LMI : En jetant un œil dans le rétroviseur, quel regard de lecteur portez-vous sur le parcours du Monde Informatique et sur la presse informatique ?
Patrick Bertrand : Très clairement, la diversité de la presse informatique m’a nourri, parce qu’un dirigeant d’entreprise n’a pas la science infuse. Il doit faire un travail d’absorption pour comprendre les différentes évolutions. Il y avait beaucoup de titres, ce qui nous a permis de voir quelles étaient les grandes tendances. Pour moi, la presse a joué un vrai rôle dans ce domaine. Par exemple, sur le sujet du cloud, j’ai été nourri de l’acquisition de CCMX [NDLR : racheté en 2004 par Cegid] et de ce que j’ai pu lire. Je n’ai pas le sentiment que la presse informatique française ait été en retard d’un train. Je trouve qu’elle a toujours bien analysé les grandes tendances que l’on pouvait percevoir. En ce moment par exemple, sur la blockchain, il y a un très bon travail de pédagogie pour de nombreux lecteurs, comme ce fut le cas pour le cloud il y a 7 ou 8 ans.
Avez-vous un souvenir à évoquer en particulier ?
Ma petite frustration, compte-tenu de notre métier d’éditeur, c’est qu’il a pu y avoir il y a quelques années un certain classicisme de la part de la presse informatique qui parlait davantage des sociétés de services et des infrastructures que du logiciel.
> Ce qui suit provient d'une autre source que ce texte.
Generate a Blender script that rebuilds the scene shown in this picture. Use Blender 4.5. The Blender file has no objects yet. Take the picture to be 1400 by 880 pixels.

Il a fallu que l’on crée une organisation [NDLR : l’Association Française des Editeurs de Logiciels] parce qu’on ne positionnait pas la valeur ajoutée au bon endroit. « Le logiciel mange le monde » a dit Marc Andreessen [référence à son article publié en 2011 dans le WSJ], et ce travail de défrichage, non pas sur des tendances technologiques mais sur la compréhension des enjeux de la chaîne des valeurs, n’a pas été assez bien fait. Et cela a mis des semelles de plomb aux métiers du logiciel. Les ESN disaient qu’elles faisaient du logiciel et le risque, c’était que les éditeurs soient repoussés dans la chaîne de valeur. La presse n’a pas assez dit où se trouve la vraie valeur, la puissance du code ou de l’algorithme, la qualité, la richesse qui fait la valeur ajoutée.
Comment avez-vous perçu le passage de la version papier du Monde Informatique vers le web ?
Sur cette évolution, je considère qu’il n’y a pas de spécificité de la presse informatique par rapport à la presse générale. Aujourd’hui, on va à l’information de différentes façons, y compris à travers des livres blancs par exemple. Ensuite, on peut regretter qu’il n’y ait pas d’organe de presse plus puissant. La presse informatique a subi très durement cette disruption complète. Mais elle continue à faire un très bon défrichage sur les tendances et les éléments de fonds, à avoir une bonne compétence, une vision. Il n’y a peut-être pas assez d’éclairage sur ce qu’est la valeur. Par exemple, sur les télécommunications, expliquer l’importance des tuyaux, c’est essentiel.